Having that one man as a focal point is a boon from a storytelling point of view, but introduces its own problems. Father Christopher comes from an interesting background, has a great deal of personal charisma, and is very good on camera. He's clearly media-savvy enough to see director Bill Haney as a potential ally in his crusade, and gets a lot of face time, both in one-on-one interviews and leading the filmmakers through the bateys. Still, Father Christopher's story proves to be a bit of a distraction; we don't need to spend ten minutes in the middle of the movie learning about his privileged childhood, for instance. As a result, the film at least partly succumbs to the trap of familiarity: Zeroing in on the rich white man when the vast majority of the victims are poor and black.

(And even while doing that, the filmmakers seem to leave a few obvious questions unasked. For instance, we're told that the Hartley family fortune comes from jams and jellies; it seems almost natural to ask if they use Dominican sugar, or if they've changed their practices because of Christopher's work. This irony is goes uncommented upon.)

Of course, many of the other players are not going to be willing to appear on-screen anyway. The Vicinis are described as secretive in any event, so it's not surprising that none appear to be interviewed. Their head of security, Mertité, is seen from afar and looms large in the other characters' descriptions, but never comments directly. We do get to see videotaped footage of Dario, one of the "recruiters" who brings Haitians across the border and actually came to Father Christopher seeking justice when the Vicinis didn't pay him. And maybe Father Pedro Ruquay, another priest actively seeking better treatment, simply did not want to participate as much as Father Christopher.
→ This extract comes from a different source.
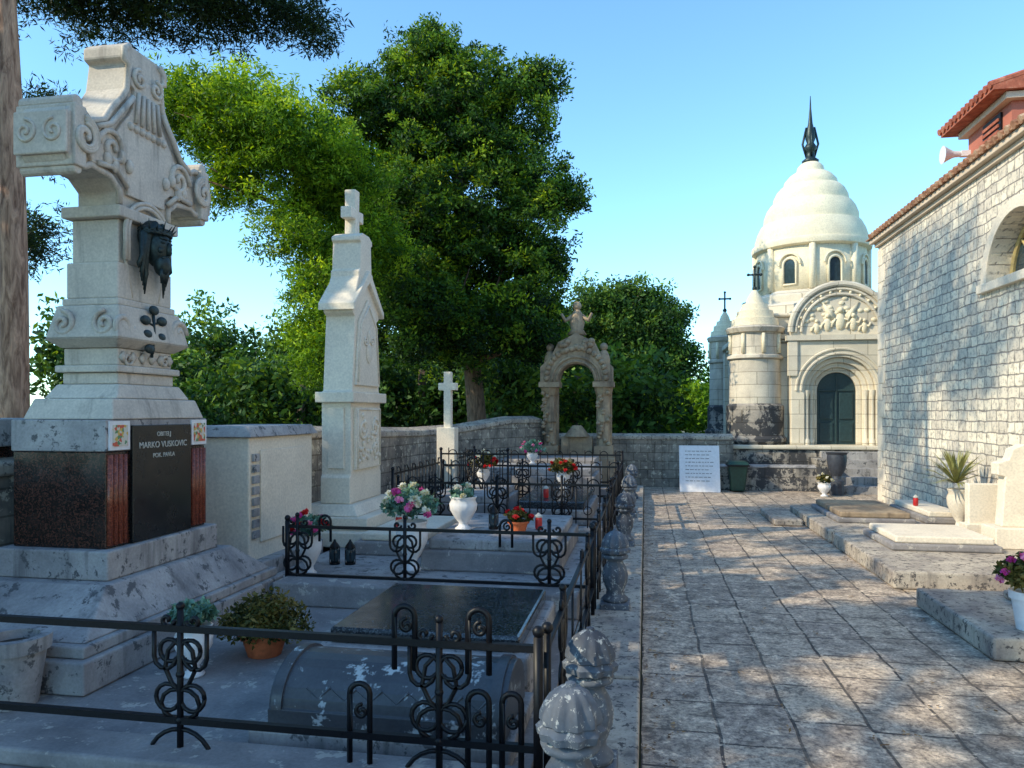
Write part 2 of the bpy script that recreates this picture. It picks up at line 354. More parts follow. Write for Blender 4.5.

For all that, Haney and company do a good job of putting the documentary together, although the graphics in front of a stark image of pouring sugar can sometimes be a little overwrought (as is the sometimes superfluous narration by Paul Newman). They do manage to talk to a lot of people and get their cameras into interesting places. They also manage to show a lot of the concrete good that Father Christopher and company have accomplished, making the film more than just a simple snapshot.

Of course, it's an evolving situation; things have already changed for better and worse since the film has finished shooting. Not so much that what we see is no longer important or interesting, though, and even if it someday is, the story itself is still a good one.